Julia Phaltankar
St. Stephen’s & St. Agnes School
Somewhere along her path through high school, Julia Phaltankar says she really began to appreciate the importance of diversity and equity. Maybe it was the family trips to India, where her father was born, and to China, the country her mother left as a college student with $60 in her pocket and no English. “That story had a profound impact on the things I do and motivates me to work harder,” says the Arlington teen. “I have these opportunities my parents didn’t have, so I should capitalize on them.”
At St. Stephen’s & St. Agnes School, Phaltankar founded the Asian Student Union and organized fundraising campaigns for relief efforts such as those aiding earthquake victims in China’s Sichuan province.
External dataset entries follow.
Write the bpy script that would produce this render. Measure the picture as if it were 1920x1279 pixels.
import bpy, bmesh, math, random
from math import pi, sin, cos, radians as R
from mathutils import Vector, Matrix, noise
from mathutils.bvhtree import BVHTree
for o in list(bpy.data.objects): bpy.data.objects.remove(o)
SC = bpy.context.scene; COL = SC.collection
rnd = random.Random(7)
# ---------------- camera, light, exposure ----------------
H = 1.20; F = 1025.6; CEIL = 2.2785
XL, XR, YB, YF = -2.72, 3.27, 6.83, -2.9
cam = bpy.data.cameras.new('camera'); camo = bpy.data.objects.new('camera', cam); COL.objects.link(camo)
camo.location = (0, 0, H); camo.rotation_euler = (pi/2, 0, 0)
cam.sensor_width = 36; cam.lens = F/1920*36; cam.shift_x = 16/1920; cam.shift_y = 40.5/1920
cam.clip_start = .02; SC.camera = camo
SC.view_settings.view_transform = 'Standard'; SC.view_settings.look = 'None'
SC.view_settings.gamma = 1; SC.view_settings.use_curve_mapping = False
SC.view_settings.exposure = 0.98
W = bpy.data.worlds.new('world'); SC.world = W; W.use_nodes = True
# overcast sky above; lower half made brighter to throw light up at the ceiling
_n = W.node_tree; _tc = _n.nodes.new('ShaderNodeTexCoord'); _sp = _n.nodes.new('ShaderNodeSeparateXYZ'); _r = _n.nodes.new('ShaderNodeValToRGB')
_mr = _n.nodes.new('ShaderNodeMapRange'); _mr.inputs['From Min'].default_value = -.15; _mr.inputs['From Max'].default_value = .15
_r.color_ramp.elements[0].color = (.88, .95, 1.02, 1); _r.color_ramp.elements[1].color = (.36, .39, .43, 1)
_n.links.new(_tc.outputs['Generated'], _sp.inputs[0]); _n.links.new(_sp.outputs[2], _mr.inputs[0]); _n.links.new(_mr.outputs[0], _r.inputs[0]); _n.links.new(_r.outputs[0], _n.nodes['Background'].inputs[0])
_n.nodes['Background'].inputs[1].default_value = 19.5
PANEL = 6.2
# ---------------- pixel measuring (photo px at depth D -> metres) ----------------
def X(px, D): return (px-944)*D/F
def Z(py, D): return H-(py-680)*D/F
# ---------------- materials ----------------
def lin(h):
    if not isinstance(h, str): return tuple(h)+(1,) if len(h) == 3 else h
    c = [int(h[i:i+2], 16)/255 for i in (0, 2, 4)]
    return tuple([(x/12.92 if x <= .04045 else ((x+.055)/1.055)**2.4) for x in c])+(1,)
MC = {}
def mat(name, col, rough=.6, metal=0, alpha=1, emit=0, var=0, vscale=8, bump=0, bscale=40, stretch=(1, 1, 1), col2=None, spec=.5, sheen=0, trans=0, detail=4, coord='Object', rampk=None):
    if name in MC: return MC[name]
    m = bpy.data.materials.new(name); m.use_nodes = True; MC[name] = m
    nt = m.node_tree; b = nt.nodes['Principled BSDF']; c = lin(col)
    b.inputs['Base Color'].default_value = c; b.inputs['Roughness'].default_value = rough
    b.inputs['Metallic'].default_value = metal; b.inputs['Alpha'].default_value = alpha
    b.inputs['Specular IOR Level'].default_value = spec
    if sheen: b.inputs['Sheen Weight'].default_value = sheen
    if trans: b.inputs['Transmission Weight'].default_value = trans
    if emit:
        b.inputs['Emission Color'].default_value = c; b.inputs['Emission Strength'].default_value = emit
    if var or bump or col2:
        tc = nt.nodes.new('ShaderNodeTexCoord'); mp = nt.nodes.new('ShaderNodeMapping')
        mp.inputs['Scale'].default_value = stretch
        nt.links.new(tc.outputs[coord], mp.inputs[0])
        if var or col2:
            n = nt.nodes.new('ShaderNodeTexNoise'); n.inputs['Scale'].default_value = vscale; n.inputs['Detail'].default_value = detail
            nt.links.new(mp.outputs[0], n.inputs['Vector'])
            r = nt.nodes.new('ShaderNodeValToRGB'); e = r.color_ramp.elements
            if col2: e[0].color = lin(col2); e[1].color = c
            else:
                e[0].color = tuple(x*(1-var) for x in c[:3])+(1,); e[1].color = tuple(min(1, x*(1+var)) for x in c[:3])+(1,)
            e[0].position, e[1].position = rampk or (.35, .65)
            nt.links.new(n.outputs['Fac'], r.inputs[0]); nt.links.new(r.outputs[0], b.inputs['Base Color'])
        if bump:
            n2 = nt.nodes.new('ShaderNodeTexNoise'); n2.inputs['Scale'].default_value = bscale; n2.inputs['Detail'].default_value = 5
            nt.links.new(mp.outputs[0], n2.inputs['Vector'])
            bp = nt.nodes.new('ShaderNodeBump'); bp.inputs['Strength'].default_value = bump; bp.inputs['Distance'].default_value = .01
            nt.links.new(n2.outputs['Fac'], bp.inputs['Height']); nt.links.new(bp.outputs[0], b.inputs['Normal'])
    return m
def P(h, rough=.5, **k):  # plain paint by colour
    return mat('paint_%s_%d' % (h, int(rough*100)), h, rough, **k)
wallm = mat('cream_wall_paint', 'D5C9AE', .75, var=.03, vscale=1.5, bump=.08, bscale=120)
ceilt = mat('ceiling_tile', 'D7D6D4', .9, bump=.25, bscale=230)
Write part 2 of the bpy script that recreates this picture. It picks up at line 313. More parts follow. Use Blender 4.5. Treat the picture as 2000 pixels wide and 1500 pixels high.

In 2015, she traveled with a school group over spring break to an orphanage in Romania to volunteer, shoveling manure on a hillside to plant 400 trees. “It smelled really bad but it was a lot of fun,” she says, and the trip dispelled some of her preconceived notions about other cultures—including what life in an orphanage is actually like.
A natural leader, Phaltankar helped get 85 percent of her class registered to vote before the 2016 presidential election, all while heading the Student Business Association, serving as co-president of the student council, captaining the varsity volleyball and basketball teams and taking fi ve A.P. classes her senior year.
“I like being able to get people out of their comfort zones to motivate [them] to try things they haven’t tried before,” she says. The University of Virginia welcomes her to its freshman class this fall.
Timothy J. Doyle, associate director of college counseling at St. Stephen’s & St. Agnes, describes Phaltankar as brilliant and driven, yet fun: “There’s this kind of energy within her that bubbles to the surface, that’s just palpable.”